Astronauts once reported that Madagascar looked as if it were bleeding to death. Today, looking at a satellite view of the country makes it easy to see what they meant. The image shows reddish rivers and reservoirs – not filled with blood but with the country’s red ferralitic soil that is eroding down the island’s steep slopes, leaving agricultural land barren and adding sediment and its polluting nutrients of nitrogen, phosphorus and potassium to water systems.

Due to deforestation and improper farming practices, Madagascar, one of the world’s poorest countries, loses more topsoil per hectare each year than just about any other country in the world. The soil itself is not particularly fertile and now it has to deal also with the impacts of climate change, such as drought, floods and unpredictable rainfall that further break down the soil structure and makes it more likely to erode.

In order to help Madagascar’s farmers with conservation practices, scientists at the Institut National des Sciences et Techniques Nucléaires (INSTN-Madagascar) in the capital, Antananarivo, worked with Joint FAO/IAEA Division experts to address the problem and identify the country’s most erosion-prone areas. The Joint FAO/ IAEA Division assists countries in quantifying soil erosion rates and assessing the effectiveness of their soil conservation practices. In the case of Madagascar, this called for using isotopic techniques to investigate and compare soil erosion rates in terraced and non-terraced agricultural fields.

Fallout from past nuclear testing allows scientists to quantify and map erosion

Highly-sensitive nuclear techniques allow scientists to track certain atoms, such as caesium-137 and lead-210, in soil to determine the soil’s movement and its conditions. Caesium-137 first came to earth as radionuclide fallout following atmospheric nuclear testing in the 1950s and 1960s. As it was not there before, and because it binds strongly to soil particles, it now can be used as a soil marker to ascertain and compare soil movements in the landscape. Lead-210 on the other hand is a naturally occurring fallout radioisotope that can also be used as a soil tracer.

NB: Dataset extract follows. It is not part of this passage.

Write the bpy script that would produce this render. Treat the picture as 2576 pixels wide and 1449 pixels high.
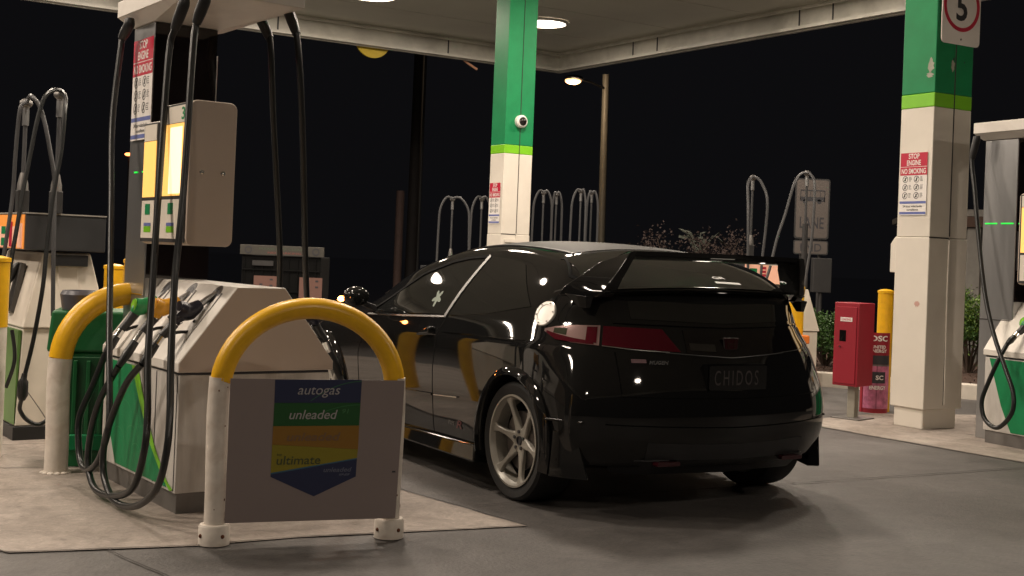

In cooperation with the Joint Division and through the IAEA’s technical cooperation programme, INSTN received the necessary equipment and its staff was trained in how to collect soil samples and measure their radionuclides content and analyse the data. With that analysis, they concluded that if farmers would apply the same agricultural practices as their ancestors – and create terraces – they could reduce run-off and, in turn, soil erosion in the country by up to 40 percent, when compared to non-terraced agricultural fields, and thereby retain at least 3 tonnes of soil per hectare every year.

In addition to identifying key areas with high erosion and sediment transfer, fallout radionuclide methods also enable better targeting of soil conservation measures. This increases farmers’ ability to control and mitigate soil losses caused by erosion and to mitigate its environmental impact.

While the story of Madagascar is dramatic, it is just a part of a global situation that each year sees as much as 36 billion tonnes of fertile soil being lost from world agricultural systems through soil erosion. In economic terms, the onand off-farm soil erosion costs for farmers and the world’s land systems are estimated at USD 400 billion per year. Hardly surprising that the Joint Division receives requests for technical support from numerous countries around the world.